Ahora todo había cambiado, cada uno seguía su camino. Nuestras vidas eran totalmente opuestas, pues él había seguido adelante con su sueño de ser escritor y ahora tenía en sus estanterías dos novelas que había publicado con menos de veinticinco años. Era realmente un genio, pero, como todos los genios y como buen escritor, era un ser egoísta, tremendamente oscuro y sin la menor preocupación por el futuro. Hacía unos años que yo había retomado mis estudios y había dejado mis poemas aparcados en un cajón, dejándome retomarlos sólo cuando el trabajo me lo permitía, que era en escasas ocasiones.

Javier sabía que yo me había ido a vivir con Pablo. Sabía que yo llevaba mucho tiempo sola y que necesitaba intentarlo de nuevo, borrar de mi mente un pasado que me había cortado las alas y me había hecho cerrar los ojos a otras oportunidades. Esta vez había saltado al vacío sin pensarlo dos veces.

Le conté a Javier lo feliz que era, la alegría que sentía sabiéndome querida, pudiendo besar cada mañana a la persona que amo. Javier, mientras le contaba todo esto, había estado mirando por la ventana y haciendo gestos negativos con la cabeza. Casi me había hecho sentir como una niña asegurando a su madre que había llegado tarde porque, de verdad, aunque no se lo creyese, había sido culpa del autobús.

Harta de dar tantas explicaciones sin que me las pidieran, que era lo peor de todo, me levanté del sillón indignada conmigo misma, apagué el cigarro con violencia, cogí mis cosas y salí de casa de Javier a toda prisa, como huyendo de una discusión en la que tenía todas las de perder. Entonces, justo cuando bajaba los primeros escalones, oí a Javier pronunciar pausadamente y con voz profunda las palabras que aún resonaban en mi cabeza:

- A estas alturas de tu vida, cariño, da igual que se llame Pablo, la cuestión es que necesitabas un príncipe azul.

martes, junio 20, 2006

Acordes de distancias vencidas

Me pierdo en los acordes de tu música cuando no estás, y bailo en una oscuridad iluminada por el brillo que diste a mis ojos.

Me duermo en tus palabras, con mi espalda en cada frase tuya, con tus ojos en mis sueños, con mis manos en tu cuello.

Me olvido del pasado cuando sonríes, y recuerdo que mis latidos siguen ahora tu ritmo, que aprendí a tener esperanza cuando me diste las razones para vivir, que no son otras que quererte, esperarte, acariciarte, oírte, buscarte…

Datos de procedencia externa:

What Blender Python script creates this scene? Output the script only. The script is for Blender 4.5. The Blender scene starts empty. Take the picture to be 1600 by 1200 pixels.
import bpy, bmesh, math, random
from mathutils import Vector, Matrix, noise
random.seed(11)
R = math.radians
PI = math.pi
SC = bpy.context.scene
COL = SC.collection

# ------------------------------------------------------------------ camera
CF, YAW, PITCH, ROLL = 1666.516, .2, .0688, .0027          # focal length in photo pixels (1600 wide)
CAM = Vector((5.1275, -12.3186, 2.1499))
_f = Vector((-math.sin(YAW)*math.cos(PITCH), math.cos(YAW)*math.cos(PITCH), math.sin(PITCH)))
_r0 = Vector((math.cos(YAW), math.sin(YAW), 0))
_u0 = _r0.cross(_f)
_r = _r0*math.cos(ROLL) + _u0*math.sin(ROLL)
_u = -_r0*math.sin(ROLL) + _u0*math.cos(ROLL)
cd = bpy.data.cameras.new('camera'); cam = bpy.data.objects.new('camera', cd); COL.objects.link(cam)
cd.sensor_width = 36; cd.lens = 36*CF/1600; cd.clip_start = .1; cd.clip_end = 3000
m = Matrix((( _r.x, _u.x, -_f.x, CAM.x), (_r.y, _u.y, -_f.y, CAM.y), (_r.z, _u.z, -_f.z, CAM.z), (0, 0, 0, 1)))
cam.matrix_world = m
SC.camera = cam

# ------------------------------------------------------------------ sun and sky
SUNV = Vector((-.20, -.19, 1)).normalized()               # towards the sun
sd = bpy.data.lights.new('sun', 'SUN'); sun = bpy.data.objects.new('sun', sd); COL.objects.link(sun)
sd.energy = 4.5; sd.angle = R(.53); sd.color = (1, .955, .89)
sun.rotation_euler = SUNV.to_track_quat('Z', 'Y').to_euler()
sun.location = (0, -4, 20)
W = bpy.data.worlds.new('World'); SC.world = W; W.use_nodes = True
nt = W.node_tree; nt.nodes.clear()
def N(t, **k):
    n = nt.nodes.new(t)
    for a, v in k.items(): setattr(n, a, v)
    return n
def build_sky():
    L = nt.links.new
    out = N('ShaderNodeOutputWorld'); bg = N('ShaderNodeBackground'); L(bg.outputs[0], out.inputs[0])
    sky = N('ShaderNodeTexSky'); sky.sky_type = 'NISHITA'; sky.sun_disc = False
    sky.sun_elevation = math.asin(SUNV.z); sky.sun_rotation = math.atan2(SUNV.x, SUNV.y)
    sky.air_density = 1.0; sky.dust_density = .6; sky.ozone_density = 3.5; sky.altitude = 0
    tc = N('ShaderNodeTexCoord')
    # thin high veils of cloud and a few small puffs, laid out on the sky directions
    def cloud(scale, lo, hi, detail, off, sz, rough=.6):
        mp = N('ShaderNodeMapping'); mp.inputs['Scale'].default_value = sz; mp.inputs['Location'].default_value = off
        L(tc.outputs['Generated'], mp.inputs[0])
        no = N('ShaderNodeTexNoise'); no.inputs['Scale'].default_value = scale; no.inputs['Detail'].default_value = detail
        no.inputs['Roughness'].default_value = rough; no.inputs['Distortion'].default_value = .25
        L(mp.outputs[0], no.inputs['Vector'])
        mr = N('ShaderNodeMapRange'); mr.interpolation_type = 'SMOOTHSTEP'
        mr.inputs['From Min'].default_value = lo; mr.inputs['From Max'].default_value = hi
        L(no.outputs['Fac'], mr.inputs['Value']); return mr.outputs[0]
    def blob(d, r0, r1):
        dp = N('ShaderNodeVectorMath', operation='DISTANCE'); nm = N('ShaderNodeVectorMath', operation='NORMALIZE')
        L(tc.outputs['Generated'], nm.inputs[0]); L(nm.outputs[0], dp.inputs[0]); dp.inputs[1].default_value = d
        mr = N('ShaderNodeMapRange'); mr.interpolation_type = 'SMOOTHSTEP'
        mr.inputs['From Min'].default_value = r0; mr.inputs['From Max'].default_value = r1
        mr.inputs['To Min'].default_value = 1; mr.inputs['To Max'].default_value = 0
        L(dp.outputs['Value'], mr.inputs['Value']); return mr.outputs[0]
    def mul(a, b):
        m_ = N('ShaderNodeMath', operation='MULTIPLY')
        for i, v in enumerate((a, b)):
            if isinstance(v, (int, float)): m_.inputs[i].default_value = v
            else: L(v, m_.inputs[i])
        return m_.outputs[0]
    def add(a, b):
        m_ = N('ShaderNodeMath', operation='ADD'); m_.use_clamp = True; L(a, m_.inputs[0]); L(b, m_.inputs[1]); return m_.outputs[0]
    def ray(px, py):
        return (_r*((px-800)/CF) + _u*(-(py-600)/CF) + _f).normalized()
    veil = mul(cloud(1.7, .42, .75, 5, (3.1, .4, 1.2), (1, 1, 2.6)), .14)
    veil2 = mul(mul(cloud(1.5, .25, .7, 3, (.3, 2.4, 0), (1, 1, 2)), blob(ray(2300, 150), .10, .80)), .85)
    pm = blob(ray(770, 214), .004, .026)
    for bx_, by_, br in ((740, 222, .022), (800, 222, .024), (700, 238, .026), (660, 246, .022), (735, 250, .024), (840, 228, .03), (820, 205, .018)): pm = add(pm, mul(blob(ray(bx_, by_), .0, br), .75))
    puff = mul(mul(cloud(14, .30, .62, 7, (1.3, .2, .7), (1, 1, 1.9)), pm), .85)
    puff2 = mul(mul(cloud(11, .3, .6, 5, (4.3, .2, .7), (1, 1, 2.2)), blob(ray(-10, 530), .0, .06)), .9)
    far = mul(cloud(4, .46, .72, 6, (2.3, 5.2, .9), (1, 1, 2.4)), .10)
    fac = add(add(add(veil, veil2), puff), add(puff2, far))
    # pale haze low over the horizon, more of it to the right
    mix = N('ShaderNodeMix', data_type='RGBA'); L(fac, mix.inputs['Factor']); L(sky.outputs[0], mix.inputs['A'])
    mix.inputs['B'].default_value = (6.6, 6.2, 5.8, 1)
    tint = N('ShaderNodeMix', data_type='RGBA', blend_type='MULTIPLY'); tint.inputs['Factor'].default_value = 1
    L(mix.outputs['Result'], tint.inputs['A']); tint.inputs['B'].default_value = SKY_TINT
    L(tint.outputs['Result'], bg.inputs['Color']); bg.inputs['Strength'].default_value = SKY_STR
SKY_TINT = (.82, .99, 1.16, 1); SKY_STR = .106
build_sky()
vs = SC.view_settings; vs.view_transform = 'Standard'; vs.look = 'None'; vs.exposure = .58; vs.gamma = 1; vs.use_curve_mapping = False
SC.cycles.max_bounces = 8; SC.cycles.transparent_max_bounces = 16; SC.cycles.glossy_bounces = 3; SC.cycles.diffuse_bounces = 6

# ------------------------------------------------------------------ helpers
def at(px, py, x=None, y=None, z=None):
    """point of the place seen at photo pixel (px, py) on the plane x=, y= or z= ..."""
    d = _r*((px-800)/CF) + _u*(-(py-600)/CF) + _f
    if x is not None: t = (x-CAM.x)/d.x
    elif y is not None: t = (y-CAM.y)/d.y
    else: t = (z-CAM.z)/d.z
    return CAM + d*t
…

Me despierto cada mañana con un solo nombre en mis labios… El amanecer me sorprende cada día soñándote, persiguiendo en la vigilia el deseo que alimenta mis días.

Me defiendo de la distancia con un corazón fuerte que ha soportado demasiadas condenas para, ahora, descansar en tu cintura.

Me paro a sentir con toda mi alma cada instante que te echo de menos. Esa punzada que se agarra a mi estómago me trae un susurro lejano, el mismo que cada noche, a la misma hora, me recuerda que me quiere.

Me escapo del miedo entregándome a tus ojos, dejándome caer en esa mirada, arañando con mis garras el cristal que me recuerda cada grano de sal que habita el desierto de nuestro error geográfico.

Me dejo sentir la vida en cada poro de mi piel, me dejo llenar por cada te quiero que sale de tus labios, me dejo querer como nunca me quisieron, aprendiendo cada día que la distancia no es nada cuando se lucha con el alma por delante.

Me doy en cada verso, en cada palabra, en cada suspiro, en cada silencio… me doy a ti sin condiciones ni reservas.

Me quiero dormir en tus brazos, darte un sol para tus mañanas, luz para tu vida, calma para tu alma. Porque mis manos ya no están vacías, ahora se llenaron para darte todo aquello que en mi vida tuve, y que espera sin tiempo para olvidarte a que vengas a por este ser que te pertenece.

martes, junio 06, 2006

Dame tu bendición

Dame tu bendición, le pedí al tiempo. Necesitaba tan sólo una certeza, una pequeña lucecita a la que mirar en la oscuridad. Tenía un cajón con canciones para cada ausencia. No necesitaba un arreglo floral, sino un revulsivo potente que me estremeciera el cuerpo. Los abrazos de amigo me prolongaron el letargo, pero el fin es inevitable, y la conciencia un obstáculo. Me eché a las calles mirando almas de frente, desafiando a la urbe con un nuevo punto de vista. Contestaba en negrita y bebía de un sorbo las apuestas, pero la oferta y la demanda no son una ecuación subversiva, sino más bien una letanía.

Me clavaron uñas en el corazón y respondí retorciéndome en mi espacio, devolviendo más tarde el dolor multiplicado. Choqué contra un fuego helado de pecado y costumbrismo, y decidí dibujarme el mapa en mi espalda, para verlo solo reflejado en los espejos. Borré los límites sociales y remarqué las corrientes de aire que llenarían mis alas. Y volé. Volé sobre calles y playas, sobre anchas espaldas y miradas vacías, distinguiendo a veces, desde las alturas, destellos en ojos que levantaban la vista. A la noche mantenía el vuelo bajo, y durante el día sonreía al sol de frente. Fueron tiempos de costas, de manos, de humo y voces negras, pianos y camas deshechas.

Los días y las noches llenaron un hueco profundo, un ansia de verdades cálidas y de tiernas caricias. Hambre de seguridad, de dos silencios hechos uno. Tiempos de vanguardia innecesaria, de aventuras ilimitadas y bares cerrados. Fueron tiempos extraños, que me hicieron aterrizar en tu alma.